Ainda sem rumo, o não-pertencimento desperta em Jão um dos sentimentos mais familiares aos lobos, que preferem andar, caçar e viver em bandos ou, como são chamados esses grupos, alcateias. Sob a luz da lua, esses animais solitários se tornam a sua melhor companhia e é morando nesses desencontros que ele volta a se sentir parte de algo, ao som da selvagem e libertária “A Rua”. De longe, uma das nossas favoritas em todo o álbum. “Se eu me desencontrar, a rua vai me proteger.”



Em estado de sobriedade pós-êxtase, “Lobos” devolve o disco às suas amarras, assim como a letra, que encontra o cantor bem mais decidido sobre o que quer para si e as consequências de suas escolhas a longo prazo. “Nada do que você diz faz sentido algum, porque eu tenho a minha própria caminhada”, ele canta. “Eu podia ficar lento, só, perdido, mas é que solto eu fico muito mais bonito.”

“Eu sou daqueles que se desfaz com todos os finais”, lamenta Jão em “Eu Quero Ser Como Você”, mais uma toda ao violão e com uma letra confessional, na qual ele pensa alto sobre o quanto gostaria de ser como aqueles que sofrem na medida, rapidamente se alinham e, passado um difícil término, seguem com a vida. Outra vez, o disco se apoia numa fórmula que entrega uma narrativa triste ao som de um arranjo confortável o suficiente pra não nos encontrarmos num espaço tão ruim. Quase como aquela tentativa de nos vermos bem, quando sabemos que ainda há algo ali que nos faz mal.

Única participação especial do disco, se não fosse pelo sotaque, os vocais do português Diogo Piçarra passariam despercebidos em “Aqui”, faixa que já vinha integrando as apresentações ao vivo de Jão e, anteriormente, também fez parte do EP “Primeiro Acústico”. Eletrônica e introspectiva, a música apresenta uma perspectiva menos extrema sobre um relacionamento que está beirando o fim, mas ao menos foi bom e intenso enquanto durou. “Quem diria que a gente chegaria aqui?”

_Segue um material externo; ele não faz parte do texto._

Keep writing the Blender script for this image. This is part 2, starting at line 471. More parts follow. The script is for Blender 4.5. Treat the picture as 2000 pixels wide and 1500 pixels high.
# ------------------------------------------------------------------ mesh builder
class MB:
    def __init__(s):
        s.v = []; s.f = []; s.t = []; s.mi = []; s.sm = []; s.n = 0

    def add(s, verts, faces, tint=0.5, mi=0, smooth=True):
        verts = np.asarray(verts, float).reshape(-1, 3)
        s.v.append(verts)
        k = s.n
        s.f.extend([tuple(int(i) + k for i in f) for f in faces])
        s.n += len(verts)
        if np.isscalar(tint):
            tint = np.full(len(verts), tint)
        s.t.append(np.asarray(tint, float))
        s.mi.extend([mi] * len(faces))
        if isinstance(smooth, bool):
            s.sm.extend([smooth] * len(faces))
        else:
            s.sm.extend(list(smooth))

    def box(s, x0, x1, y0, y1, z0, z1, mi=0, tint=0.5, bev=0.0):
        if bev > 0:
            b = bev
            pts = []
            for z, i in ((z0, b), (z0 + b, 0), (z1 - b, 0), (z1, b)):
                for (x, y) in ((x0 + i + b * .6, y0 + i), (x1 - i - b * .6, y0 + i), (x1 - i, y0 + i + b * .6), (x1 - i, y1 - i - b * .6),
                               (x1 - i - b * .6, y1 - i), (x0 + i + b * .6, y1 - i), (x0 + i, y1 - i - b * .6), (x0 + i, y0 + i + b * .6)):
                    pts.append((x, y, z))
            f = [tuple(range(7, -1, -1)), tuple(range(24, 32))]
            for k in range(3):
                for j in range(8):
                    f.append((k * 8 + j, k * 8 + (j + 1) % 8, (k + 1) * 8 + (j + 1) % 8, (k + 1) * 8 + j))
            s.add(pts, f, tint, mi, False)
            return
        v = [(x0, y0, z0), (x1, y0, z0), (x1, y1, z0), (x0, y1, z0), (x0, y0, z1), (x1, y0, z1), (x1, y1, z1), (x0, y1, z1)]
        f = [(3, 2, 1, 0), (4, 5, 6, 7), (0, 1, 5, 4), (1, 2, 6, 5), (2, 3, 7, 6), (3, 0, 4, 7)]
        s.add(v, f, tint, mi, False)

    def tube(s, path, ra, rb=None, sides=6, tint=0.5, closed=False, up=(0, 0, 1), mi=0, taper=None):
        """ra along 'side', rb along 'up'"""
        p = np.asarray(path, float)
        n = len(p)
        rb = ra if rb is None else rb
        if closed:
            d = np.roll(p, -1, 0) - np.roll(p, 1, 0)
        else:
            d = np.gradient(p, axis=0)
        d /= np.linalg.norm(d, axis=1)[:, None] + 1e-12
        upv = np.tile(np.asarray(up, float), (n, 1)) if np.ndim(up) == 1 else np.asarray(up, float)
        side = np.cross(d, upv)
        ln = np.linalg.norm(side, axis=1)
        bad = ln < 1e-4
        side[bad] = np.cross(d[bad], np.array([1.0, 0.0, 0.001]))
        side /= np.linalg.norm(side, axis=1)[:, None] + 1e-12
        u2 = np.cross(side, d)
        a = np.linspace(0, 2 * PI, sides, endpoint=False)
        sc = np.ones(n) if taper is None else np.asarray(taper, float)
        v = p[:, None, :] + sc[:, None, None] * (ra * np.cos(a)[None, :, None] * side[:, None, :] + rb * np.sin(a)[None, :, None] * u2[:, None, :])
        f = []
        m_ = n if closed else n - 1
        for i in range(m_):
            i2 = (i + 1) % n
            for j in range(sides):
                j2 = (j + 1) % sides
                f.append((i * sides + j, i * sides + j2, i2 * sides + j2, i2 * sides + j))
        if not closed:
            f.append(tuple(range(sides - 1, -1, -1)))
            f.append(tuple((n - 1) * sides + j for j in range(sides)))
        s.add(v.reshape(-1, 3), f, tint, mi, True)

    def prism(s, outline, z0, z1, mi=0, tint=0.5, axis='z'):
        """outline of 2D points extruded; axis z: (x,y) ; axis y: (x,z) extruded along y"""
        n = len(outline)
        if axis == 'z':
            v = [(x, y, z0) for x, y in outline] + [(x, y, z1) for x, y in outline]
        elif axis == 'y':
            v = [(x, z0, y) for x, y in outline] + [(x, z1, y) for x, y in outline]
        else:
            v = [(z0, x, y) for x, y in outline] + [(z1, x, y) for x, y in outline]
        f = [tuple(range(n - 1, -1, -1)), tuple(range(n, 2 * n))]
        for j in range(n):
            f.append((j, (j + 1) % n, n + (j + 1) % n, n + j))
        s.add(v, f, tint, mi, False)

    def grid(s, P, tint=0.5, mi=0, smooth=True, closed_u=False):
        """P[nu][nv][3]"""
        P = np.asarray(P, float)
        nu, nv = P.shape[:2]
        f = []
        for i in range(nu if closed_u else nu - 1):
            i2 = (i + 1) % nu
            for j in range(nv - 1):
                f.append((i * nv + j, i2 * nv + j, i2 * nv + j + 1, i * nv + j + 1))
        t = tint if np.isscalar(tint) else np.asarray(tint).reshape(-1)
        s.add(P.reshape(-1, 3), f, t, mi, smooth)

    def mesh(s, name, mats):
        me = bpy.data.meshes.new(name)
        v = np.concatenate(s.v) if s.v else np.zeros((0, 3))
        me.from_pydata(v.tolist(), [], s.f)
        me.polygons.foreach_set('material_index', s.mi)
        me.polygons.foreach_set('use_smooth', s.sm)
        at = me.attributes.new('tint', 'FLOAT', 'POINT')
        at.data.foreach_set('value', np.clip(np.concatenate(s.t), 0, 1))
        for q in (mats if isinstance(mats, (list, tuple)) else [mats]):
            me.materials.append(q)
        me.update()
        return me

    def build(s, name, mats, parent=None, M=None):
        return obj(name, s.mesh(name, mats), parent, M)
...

“Sempre lutei por liberdade, mas ser livre me fez só”, canta na faixa que encerra o disco, “Monstros”. Aqui, a sensação deixada é de que todos os cenários que visitamos ao longo do disco começam a se desfazer, conforme todos os rostos, lembranças e sentimentos vão sumindo em um longo e cinematográfico fade out. Sozinho, como começou sua história esperando morrer, ele chega ao fim, ao som de uma voz embargada e guiada por um piano, ciente de que ainda há muito o que percorrer e velhos demônios para confrontar.

***


Aos 24 anos, Jão canta sobre uma juventude que começou dia desses, pra outros jovens que, como ele em outrora, encontram nos versos de seus ídolos histórias que os motivam a seguir em frente, acreditar em si e que dias melhores virão. De maneira poética, “Lobos” é o clichê menos clichê possível: ele quer amar, mas se amar demais, cansa; quer ser feliz, mas por todas as felicidades que passa, não se encontra, e quer ser livre, mas pra se ver livre de todas as amarras, se isola.

Esses altos e baixos não poderiam refletir melhor essa realidade ansiosa, porém romântica, repleta de coadjuvantes e, ainda assim, solitária, na qual queremos tudo agora e, se não o temos, já não queremos mais. Ou o contrário, mas com aquele receio de demonstrar. Em que queremos tudo, mas com aquele medo de se entregar por completo. E recusamos nos conformar com migalhas, voluntariamente sendo as migalhas de outrém. 

Em tom reconfortante, é importante frisarmos que, assim como a vida, a história aqui contada pelo cantor não chegou ao fim. O que faz de “Lobos” um livro inacabado ou, por assim dizer, um diário que nos foi entregue antes de escreverem a página final. Se esse final será feliz ou não, só a jornada dirá.

Em sua estreia, Jão se desconstrói sob confissões e ficções que não nos dão outra opção, senão nos tornarmos a sua companhia nessa caminhada solitária, seja dançando, chorando ou cantando também. E como lobos, daqui em diante seguimos juntos, mais do que ansiosos por o que nos espera a seguir.